Here's a financial innovation that has gold bug and crypto skeptic Peter Schiff sounding the alarm: using your Bitcoin stash to buy a house. It's a new mortgage program that lets you pledge your crypto as collateral, and Schiff thinks it's creating a sweet deal for crypto holders at everyone else's expense.
The setup involves a partnership where Fannie Mae (FNMA) is getting into the crypto-backed mortgage game through Better Home & Finance Holding Co. (BETR) and Coinbase Global Inc. (COIN). Here's how it works: you get a regular mortgage for the house, and then you take out a separate second loan that's backed by your Bitcoin (BTC) or USDC sitting in a Coinbase account. The whole point is to let crypto investors buy real estate without having to sell their tokens and trigger a capital gains tax bill.
Sounds clever, right? Peter Schiff thinks it's a little too clever. He took to social media to point out what he sees as the fundamental flaw.
"Fannie and Freddie guaranteeing mortgages with pledged Bitcoin as the only down payment means HODLers get a free ride. If Bitcoin keeps going up, they keep all the gains. If Bitcoin crashes, they walk away from their mortgages, sticking the GSEs and taxpayers with huge losses."
Think about it like this: if your Bitcoin moons, you get to keep all that appreciation while living in your new house. If it tanks, you can just hand the keys back to the bank and walk away, leaving Fannie Mae or Freddie Mac (FMCC)—and by extension, taxpayers—holding the bag. Schiff's argument is that the program seems to have all the upside for the borrower and all the downside for the public entities backing the loans.
This is launching into a mortgage market that's already getting pricier. The 30-year fixed rate just hit a six-month high of 6.38%, with rates climbing for four straight weeks thanks to inflation jitters from oil prices and Middle East tensions. The crypto-backed part of these loans uses a 40% loan-to-value ratio, which is supposed to be a buffer against Bitcoin's famous volatility. But if you're Peter Schiff, that cushion might not feel thick enough when you're worried about taxpayers ultimately being on the hook.
The timing is interesting for another reason. This crypto mortgage push comes just as investors like Bill Ackman and Michael Burry have been publicly urging an end to the government conservatorship of Fannie and Freddie, calling on former President Donald Trump to recapitalize them. Meanwhile, personal finance personality Dave Ramsey has been warning that record personal debt is making it impossible for young people to buy homes. This new program seems designed for the "asset rich, cash poor" crowd—people who have a pile of crypto but not enough traditional cash for a down payment.
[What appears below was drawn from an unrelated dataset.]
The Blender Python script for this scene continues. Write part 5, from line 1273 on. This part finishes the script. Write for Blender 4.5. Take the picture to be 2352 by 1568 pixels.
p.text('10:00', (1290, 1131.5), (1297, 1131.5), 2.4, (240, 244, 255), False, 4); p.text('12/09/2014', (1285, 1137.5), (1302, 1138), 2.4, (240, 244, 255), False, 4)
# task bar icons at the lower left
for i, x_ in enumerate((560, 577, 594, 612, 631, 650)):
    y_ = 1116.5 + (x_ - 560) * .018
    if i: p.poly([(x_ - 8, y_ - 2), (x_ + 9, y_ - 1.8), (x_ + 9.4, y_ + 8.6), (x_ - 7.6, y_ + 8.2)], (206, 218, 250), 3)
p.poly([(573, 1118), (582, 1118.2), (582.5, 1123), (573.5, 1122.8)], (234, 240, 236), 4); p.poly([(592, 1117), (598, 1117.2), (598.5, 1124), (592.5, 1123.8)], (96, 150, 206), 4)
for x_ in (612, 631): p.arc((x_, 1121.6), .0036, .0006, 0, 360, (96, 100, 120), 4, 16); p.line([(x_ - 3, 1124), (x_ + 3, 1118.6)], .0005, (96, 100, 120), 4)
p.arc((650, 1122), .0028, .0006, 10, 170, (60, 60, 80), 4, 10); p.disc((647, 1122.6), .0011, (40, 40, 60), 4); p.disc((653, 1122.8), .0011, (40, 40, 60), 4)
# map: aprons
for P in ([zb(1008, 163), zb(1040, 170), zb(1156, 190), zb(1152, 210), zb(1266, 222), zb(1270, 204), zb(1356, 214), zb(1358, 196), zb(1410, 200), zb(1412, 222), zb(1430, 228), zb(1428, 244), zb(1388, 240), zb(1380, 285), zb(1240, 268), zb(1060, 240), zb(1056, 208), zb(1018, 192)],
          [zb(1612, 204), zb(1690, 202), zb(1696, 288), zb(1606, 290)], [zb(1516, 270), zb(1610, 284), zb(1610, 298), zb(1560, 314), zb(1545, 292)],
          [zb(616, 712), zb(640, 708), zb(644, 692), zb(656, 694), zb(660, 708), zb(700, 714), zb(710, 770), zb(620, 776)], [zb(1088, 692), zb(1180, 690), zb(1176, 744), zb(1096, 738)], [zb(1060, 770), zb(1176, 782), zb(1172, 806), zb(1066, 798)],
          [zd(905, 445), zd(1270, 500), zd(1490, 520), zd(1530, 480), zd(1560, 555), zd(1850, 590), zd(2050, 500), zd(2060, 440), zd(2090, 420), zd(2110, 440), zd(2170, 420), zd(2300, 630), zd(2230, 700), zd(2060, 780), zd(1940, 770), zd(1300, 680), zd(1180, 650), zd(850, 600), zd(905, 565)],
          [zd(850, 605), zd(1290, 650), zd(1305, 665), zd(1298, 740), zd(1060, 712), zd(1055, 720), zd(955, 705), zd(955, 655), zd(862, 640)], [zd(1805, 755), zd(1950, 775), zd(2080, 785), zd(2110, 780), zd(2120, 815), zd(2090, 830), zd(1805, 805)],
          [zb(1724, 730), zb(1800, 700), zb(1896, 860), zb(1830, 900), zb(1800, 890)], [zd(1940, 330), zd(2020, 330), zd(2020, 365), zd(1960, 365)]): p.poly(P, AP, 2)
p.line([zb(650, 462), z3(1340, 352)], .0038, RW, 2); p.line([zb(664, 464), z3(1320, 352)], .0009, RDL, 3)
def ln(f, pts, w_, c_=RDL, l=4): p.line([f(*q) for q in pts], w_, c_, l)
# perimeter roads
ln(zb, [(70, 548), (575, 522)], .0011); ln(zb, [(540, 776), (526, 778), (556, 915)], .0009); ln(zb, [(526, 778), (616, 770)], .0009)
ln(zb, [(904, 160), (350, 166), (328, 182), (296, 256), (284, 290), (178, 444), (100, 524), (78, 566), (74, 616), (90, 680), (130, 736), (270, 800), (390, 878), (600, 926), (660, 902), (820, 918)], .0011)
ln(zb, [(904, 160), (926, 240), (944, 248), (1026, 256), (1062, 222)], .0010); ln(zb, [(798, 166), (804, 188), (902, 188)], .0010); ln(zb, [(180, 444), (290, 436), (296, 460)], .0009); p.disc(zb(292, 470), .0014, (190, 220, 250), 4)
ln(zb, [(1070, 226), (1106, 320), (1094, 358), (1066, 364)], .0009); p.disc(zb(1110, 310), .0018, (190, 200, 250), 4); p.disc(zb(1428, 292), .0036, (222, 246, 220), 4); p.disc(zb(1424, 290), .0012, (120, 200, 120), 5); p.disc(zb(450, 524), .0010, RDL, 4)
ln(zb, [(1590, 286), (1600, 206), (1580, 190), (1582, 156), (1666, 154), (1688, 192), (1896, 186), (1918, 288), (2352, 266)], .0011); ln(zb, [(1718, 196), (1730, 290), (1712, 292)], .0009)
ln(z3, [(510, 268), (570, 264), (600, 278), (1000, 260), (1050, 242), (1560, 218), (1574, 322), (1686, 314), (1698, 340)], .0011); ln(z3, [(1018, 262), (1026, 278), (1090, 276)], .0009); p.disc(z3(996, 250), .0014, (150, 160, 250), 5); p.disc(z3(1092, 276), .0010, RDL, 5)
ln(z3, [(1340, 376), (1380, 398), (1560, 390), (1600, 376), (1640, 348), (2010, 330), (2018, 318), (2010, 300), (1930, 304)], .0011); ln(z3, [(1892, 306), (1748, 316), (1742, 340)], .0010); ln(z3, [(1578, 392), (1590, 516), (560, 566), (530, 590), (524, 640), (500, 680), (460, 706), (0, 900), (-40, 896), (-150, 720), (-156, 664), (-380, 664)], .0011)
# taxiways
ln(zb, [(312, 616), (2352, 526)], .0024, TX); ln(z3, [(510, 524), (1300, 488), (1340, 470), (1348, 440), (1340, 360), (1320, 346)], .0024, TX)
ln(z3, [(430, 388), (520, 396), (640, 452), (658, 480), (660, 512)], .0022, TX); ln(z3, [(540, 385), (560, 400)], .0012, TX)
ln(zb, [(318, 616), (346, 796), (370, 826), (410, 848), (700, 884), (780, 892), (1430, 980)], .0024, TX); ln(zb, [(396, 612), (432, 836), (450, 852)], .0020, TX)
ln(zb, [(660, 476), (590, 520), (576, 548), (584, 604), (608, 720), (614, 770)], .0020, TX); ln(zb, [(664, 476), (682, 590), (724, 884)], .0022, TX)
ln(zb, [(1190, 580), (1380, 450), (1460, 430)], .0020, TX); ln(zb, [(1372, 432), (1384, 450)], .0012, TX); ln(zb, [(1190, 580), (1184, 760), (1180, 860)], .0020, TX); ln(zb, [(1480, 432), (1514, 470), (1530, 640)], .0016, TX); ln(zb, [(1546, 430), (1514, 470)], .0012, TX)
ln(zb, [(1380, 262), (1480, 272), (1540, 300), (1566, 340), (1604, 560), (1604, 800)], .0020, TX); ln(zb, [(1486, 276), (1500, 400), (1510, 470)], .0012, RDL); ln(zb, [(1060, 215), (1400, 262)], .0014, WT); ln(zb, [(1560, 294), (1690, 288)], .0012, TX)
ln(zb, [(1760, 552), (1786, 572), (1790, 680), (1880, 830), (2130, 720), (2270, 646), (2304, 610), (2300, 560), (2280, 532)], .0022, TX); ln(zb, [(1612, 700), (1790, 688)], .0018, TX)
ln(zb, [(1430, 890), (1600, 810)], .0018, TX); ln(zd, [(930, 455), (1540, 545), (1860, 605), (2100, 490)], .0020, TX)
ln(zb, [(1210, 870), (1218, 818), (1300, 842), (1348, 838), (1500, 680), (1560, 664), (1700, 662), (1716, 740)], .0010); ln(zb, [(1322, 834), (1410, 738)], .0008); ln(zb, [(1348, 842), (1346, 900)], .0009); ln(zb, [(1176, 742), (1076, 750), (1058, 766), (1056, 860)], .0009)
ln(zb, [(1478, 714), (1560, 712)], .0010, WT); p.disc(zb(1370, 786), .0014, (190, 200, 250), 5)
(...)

So you've got a perfect storm of financial engineering: a workaround for crypto taxes, a solution for cash-strapped buyers with digital assets, and a controversial structure that has a prominent economist crying foul about risk transfer. It's one of those financial innovations that looks brilliant if everything goes right and disastrous if it doesn't. And Peter Schiff is pretty sure he knows which way that bet is tilted.